- WHAT TO WORK ON
Up to and including the line with "covered(172, 222, 562, 580, 66, 'dim", please set down the entries below exactly, starting from the first line.

- GIVEN RECORDS

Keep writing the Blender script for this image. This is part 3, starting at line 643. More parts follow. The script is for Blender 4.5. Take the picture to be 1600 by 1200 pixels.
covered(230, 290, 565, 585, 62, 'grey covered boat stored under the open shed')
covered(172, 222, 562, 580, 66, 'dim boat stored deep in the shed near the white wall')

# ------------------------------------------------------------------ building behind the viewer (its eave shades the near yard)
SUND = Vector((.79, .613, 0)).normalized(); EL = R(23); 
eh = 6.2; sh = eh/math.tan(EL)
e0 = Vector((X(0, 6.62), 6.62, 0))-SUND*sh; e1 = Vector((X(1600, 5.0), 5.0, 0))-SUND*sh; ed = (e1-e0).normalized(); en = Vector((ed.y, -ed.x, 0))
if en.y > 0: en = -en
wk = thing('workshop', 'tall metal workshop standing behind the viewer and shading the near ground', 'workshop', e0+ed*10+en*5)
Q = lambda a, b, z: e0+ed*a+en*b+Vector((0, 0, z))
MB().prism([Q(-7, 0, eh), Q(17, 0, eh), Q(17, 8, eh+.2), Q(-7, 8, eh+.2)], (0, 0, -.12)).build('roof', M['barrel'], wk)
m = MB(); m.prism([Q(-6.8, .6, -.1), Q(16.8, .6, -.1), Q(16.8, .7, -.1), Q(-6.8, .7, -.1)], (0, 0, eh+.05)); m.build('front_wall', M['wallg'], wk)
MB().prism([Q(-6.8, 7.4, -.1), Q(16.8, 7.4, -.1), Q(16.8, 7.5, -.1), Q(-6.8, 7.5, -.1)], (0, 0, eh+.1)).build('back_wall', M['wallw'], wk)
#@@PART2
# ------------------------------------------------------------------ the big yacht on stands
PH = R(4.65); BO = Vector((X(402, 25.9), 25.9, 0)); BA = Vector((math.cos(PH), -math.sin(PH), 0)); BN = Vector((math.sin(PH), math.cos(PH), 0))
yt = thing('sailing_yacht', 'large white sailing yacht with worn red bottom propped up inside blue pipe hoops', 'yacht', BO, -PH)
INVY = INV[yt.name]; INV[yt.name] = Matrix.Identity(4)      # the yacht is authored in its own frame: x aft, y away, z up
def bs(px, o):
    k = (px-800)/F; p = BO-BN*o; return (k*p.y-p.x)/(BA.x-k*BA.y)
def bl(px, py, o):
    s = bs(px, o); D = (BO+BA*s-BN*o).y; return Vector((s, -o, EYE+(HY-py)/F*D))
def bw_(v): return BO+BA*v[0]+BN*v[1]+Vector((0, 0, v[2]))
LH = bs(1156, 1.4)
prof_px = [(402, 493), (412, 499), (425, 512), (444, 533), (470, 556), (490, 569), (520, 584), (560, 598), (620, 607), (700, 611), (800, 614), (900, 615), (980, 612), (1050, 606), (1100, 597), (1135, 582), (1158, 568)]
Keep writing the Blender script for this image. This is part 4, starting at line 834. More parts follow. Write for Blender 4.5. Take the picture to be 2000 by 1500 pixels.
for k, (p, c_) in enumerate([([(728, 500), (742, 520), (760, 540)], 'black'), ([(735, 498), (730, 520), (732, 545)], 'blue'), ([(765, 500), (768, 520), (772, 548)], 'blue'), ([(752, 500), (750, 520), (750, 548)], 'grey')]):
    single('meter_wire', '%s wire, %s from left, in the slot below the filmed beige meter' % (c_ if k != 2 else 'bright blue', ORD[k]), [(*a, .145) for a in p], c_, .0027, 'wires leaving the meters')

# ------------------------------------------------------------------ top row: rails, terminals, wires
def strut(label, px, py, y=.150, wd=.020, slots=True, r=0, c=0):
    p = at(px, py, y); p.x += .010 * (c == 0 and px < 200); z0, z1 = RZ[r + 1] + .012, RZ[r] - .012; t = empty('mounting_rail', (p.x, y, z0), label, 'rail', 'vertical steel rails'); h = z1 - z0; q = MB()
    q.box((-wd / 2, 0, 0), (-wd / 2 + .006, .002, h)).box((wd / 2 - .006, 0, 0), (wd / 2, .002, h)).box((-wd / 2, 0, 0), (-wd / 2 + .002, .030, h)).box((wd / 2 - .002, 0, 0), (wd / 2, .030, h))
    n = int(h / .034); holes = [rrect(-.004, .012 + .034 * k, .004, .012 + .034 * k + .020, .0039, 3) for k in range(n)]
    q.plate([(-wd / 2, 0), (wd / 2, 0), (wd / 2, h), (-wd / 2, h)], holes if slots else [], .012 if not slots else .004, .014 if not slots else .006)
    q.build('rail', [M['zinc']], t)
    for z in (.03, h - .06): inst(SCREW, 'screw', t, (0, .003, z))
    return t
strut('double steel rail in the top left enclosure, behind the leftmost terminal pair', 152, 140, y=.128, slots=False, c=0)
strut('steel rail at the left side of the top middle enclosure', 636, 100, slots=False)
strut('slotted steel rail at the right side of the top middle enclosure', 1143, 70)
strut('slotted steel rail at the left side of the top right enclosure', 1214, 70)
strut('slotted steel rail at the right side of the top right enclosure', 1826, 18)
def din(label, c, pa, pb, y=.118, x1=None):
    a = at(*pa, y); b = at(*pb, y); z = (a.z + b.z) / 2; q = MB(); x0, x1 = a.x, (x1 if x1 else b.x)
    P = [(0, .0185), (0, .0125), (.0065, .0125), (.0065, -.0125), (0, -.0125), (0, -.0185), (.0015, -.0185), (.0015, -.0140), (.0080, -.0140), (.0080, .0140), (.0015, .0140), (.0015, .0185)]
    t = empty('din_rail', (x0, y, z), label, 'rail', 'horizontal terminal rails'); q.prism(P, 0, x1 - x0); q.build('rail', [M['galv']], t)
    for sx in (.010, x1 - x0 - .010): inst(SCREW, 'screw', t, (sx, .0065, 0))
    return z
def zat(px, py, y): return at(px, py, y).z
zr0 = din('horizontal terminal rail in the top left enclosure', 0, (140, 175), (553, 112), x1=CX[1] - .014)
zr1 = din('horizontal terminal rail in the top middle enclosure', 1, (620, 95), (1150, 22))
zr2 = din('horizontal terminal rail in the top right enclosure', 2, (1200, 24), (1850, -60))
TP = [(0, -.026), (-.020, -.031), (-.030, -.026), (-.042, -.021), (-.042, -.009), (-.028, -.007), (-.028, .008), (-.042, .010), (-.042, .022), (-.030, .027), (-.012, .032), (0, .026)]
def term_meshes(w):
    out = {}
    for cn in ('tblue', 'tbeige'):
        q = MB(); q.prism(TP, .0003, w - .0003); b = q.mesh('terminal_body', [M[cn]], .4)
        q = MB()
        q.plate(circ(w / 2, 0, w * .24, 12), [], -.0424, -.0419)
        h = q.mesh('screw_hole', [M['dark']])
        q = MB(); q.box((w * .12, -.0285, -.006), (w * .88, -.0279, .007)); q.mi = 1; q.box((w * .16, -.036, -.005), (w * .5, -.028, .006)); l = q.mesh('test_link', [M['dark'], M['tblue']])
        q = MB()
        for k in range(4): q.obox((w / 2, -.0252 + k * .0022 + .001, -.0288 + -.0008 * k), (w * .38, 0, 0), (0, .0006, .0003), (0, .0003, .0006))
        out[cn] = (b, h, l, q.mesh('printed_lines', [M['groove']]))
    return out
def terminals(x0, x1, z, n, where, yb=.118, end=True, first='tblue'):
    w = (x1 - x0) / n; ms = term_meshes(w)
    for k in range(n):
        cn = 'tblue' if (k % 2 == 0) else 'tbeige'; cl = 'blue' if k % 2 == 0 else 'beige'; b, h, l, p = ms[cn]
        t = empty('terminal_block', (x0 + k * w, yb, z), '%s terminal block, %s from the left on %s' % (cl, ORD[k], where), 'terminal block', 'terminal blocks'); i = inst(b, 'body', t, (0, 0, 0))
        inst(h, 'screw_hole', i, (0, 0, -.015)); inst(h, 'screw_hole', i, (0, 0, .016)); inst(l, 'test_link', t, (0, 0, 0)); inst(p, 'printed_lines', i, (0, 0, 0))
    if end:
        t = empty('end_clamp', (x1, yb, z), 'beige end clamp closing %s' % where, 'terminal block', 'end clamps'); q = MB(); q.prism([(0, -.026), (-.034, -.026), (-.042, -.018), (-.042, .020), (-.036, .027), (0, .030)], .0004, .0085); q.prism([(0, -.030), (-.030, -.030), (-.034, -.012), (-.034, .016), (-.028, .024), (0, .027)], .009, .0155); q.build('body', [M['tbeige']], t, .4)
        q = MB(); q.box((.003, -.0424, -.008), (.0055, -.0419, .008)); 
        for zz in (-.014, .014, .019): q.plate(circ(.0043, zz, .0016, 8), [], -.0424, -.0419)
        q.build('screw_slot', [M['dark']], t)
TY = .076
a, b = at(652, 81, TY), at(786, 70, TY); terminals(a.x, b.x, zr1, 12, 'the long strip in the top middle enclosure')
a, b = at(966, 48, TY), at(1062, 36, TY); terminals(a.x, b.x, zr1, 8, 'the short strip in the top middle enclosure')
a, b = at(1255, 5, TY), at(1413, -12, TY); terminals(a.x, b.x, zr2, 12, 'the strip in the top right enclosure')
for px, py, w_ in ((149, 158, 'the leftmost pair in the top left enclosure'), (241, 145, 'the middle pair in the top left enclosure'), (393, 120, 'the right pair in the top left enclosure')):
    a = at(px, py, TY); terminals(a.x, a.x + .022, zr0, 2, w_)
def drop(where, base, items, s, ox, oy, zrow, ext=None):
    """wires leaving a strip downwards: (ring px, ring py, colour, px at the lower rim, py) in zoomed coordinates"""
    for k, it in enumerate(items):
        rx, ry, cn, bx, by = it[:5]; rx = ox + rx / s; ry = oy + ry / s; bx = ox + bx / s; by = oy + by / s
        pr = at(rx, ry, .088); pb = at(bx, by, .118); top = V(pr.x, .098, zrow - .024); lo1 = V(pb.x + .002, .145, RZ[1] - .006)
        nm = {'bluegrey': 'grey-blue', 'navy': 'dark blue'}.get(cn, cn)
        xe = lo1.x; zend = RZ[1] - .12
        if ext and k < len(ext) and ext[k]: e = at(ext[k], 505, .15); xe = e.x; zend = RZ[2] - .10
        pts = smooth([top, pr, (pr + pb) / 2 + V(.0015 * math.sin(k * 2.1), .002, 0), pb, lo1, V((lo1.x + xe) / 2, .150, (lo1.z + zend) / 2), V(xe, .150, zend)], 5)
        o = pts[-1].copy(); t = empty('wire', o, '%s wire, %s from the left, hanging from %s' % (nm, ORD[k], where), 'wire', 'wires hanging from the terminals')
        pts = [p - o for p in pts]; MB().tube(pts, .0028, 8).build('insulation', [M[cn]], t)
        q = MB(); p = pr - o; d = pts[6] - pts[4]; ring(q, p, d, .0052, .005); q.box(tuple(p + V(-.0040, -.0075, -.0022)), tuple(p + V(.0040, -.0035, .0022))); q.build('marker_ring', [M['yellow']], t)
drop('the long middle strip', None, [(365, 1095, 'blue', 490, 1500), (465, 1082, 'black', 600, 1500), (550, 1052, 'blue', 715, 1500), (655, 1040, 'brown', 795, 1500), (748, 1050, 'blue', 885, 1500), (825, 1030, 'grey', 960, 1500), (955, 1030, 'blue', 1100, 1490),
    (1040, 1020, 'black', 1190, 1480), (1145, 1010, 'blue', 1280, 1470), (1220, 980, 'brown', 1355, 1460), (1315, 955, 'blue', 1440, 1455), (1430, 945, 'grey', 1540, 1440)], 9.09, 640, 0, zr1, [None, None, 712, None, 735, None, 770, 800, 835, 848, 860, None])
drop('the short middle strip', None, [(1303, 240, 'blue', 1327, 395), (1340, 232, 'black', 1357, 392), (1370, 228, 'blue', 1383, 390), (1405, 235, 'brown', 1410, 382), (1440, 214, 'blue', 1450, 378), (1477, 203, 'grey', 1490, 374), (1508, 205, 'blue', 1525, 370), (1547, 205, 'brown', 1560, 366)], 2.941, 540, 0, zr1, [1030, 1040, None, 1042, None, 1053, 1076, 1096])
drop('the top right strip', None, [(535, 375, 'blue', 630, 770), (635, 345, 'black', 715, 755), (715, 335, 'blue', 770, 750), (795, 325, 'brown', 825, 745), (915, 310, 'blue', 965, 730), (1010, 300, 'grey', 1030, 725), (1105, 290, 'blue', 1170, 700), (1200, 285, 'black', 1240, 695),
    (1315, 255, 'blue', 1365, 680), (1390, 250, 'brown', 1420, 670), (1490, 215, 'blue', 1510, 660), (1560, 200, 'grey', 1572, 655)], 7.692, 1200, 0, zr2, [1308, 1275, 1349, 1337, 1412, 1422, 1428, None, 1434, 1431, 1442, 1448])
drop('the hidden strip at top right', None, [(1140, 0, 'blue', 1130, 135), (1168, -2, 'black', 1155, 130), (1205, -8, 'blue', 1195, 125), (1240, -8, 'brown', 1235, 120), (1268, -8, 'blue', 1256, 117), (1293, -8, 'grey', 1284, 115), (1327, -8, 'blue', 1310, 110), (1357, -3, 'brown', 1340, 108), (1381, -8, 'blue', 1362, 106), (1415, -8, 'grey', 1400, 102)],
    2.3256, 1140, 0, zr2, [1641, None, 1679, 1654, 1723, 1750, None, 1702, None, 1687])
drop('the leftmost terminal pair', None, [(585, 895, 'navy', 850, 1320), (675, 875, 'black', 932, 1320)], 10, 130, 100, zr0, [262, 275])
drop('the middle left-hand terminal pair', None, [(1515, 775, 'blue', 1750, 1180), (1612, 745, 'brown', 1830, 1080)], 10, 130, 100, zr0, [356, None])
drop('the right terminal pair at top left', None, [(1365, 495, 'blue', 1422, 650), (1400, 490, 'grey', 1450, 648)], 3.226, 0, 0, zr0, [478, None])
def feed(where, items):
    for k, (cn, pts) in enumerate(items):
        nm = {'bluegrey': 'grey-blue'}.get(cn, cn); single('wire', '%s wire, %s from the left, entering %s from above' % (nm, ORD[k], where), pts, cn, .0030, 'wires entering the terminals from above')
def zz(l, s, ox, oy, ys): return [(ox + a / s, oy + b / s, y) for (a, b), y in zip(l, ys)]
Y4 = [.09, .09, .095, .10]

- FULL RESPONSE
Keep writing the Blender script for this image. This is part 3, starting at line 643. More parts follow. The script is for Blender 4.5. Take the picture to be 1600 by 1200 pixels.
covered(230, 290, 565, 585, 62, 'grey covered boat stored under the open shed')
covered(172, 222, 562, 580, 66, 'dim boat stored deep in the shed near the white wall')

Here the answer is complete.